こうした課題を解決するために積算業務のペーパーレス化を進めたいと考えました。紙の図面に代わるものを探すなかで、液晶ペンタブレットであればA3の図面と互換できるのではと考え、導入を提案しました。」
Wacom Cintiq Pro 16を導入した決め手
こうした経緯で積算業務のペーパーレス化を目指し、液晶ペンタブレットの導入を検討し始めた同社が採用したのは「Wacom Cintiq Pro 16」でした。北村氏は決め手となったポイントを以下のように話します。
PCを変えずにコストを抑えて導入できる
「タブレットPCも検討しましたが、導入コストを踏まえ液晶ペンタブレットを選択しました。弊社はデスクトップPCを使用しており、PCを丸ごと置き換えるには多大なコストがかかります。また、HELIOSはグラフィックボードを必要とする仕様であるうえ、大量の建築図面のPDFを取り扱うため、タブレットPCのスペックでは対応が難しい可能性がありました。
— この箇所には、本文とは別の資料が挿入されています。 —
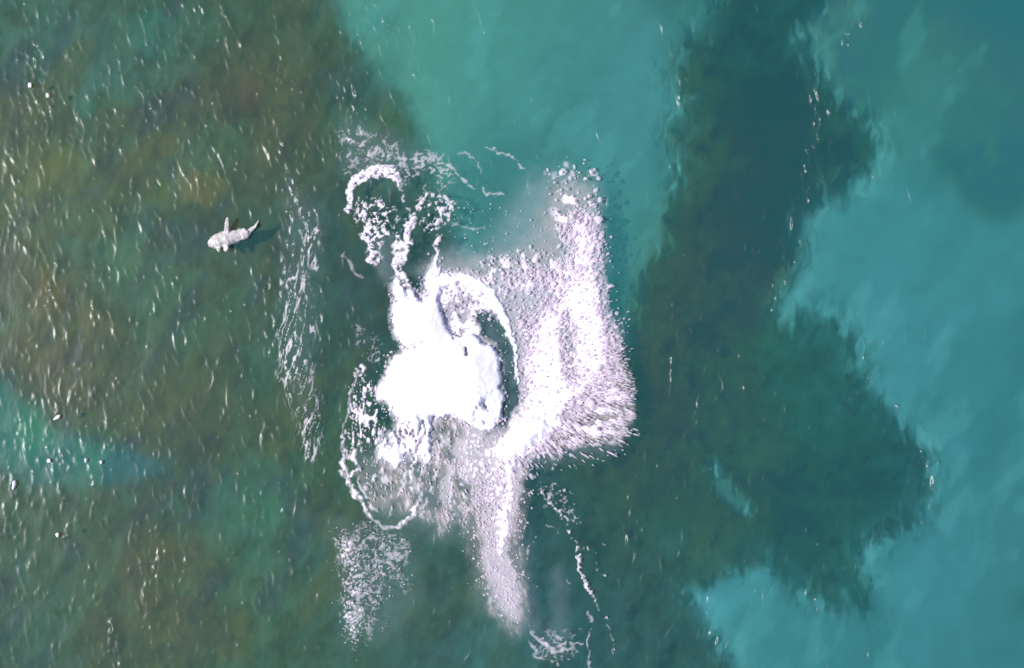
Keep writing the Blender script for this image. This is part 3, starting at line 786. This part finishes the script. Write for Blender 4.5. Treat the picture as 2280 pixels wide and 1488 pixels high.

」
積算業務に適した画面サイズと機能
「15.6型は建築図面を見やすい大きさで表示でき、タッチ機能でPDF図面の拡大・縮小もスムーズに行えます。デスク上で自由に動かせる適度なサイズである点も弊社のニーズに合っていました。」
メーカーへの信頼と製品の評価の高さ
「ワコムは国内メーカーであるため信頼感があり知名度が高いことがポイントでした。また、インターネット上での評判も『液タブの動作が安定して機能する』と良い評価が多く、安心感がありました。」
作業効率を向上できる
「本体のエクスプレスキーやペンのサイドスイッチに、何度も利用するソフトウェア機能のショートカットを割り当てられるため、操作性と作業効率の向上が実現できました。」
紙の図面がゼロに!
ペーパーレス化によるコスト削減と大幅な作業効率の向上を実現
Wacom Cintiq Pro 16の導入により、北村氏は期待した結果と高い満足度を得られているといいます。
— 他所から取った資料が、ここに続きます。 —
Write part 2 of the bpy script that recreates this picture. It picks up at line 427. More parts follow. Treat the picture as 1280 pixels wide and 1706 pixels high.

「当初の目的である積算業務のペーパーレス化は、十分に達成できました。1,000枚、2,000枚とあった紙図面がゼロになり、コストや工数を大幅に削減できました。デスクも広く使えるようになり、本当に良かったと感じています。また、PDFに注釈を記入する際にも特に良い変化を感じています。具体的には、ペンで書いたり消したりする作業が、視差が少なく快適に行えています。導入自体もスムーズでした。」
Wacom Cintiq Pro 16の実際の使用感について、北村氏は次のように語ります。
快適な書き心地
「他社製品と比べ、書き心地に違いを感じています。具体的には、他の製品が少し硬く、コツコツした感触であるのに対し、Wacom Cintiq Pro 16は液晶画面に吸い付くような柔らかな書き心地だと感じます。ストレスなくスラスラと書くことができている点が良いです。」
直感的に操作できるタッチ機能
「Wacom Cintiq Pro 16のタッチ機能は特に図面を見る際に重宝しています。スマートフォンと同様にピンチイン・ピンチアウトで図面の拡大・縮小、移動が直感的に操作でき、効率的かつ快適です。」
Type-Cケーブルのみで接続可能
「自宅でリモートワーク用のPCに使用する際、Type-Cケーブル 1本で接続できる点が非常に便利です。取り回しのしやすさも抜群で、利便性を感じています。」
圧迫感のない形状と適度なサイズ感
「Wacom Cintiq Pro 16は、奥側から手前に向かって薄くなっているため、デスク上に置いた際も圧迫感が少なく、正面から見てもすっきりしています。図面を全画面表示にしても文字がしっかりと読み取れ、本体をデスク上で少し動かしたい場合に手軽に調整できるちょうど良いサイズです。」
今後の展望:
積算業務の更なる効率化と、HELIOSの進化に寄与したい
北村氏は今後の取り組みについて、次のように語ります。
「最新版の『HELIOS 2025』では、『Pen Plus for Business』で計測した距離や面積などの情報を「HELIOS」に直接取り込める新機能が搭載されます。これにより、数量根拠のマークアップと数値入力の作業を、同時に行えるようになります。新しい技術を効果的に活用できるよう、機器の使い方を社内で共有し業務の効率化に努めていきたいです。また、HELIOSに盛り込む新機能のアイデアが出た際には積極的にフィードバックして改善につなげていきたいです。」
ワコムは、お客様の様々なご要望にマッチするデジタルペンとインクのテクノロジーを活用し、より便利でサステナブルなソリューションの提供を行っていきます。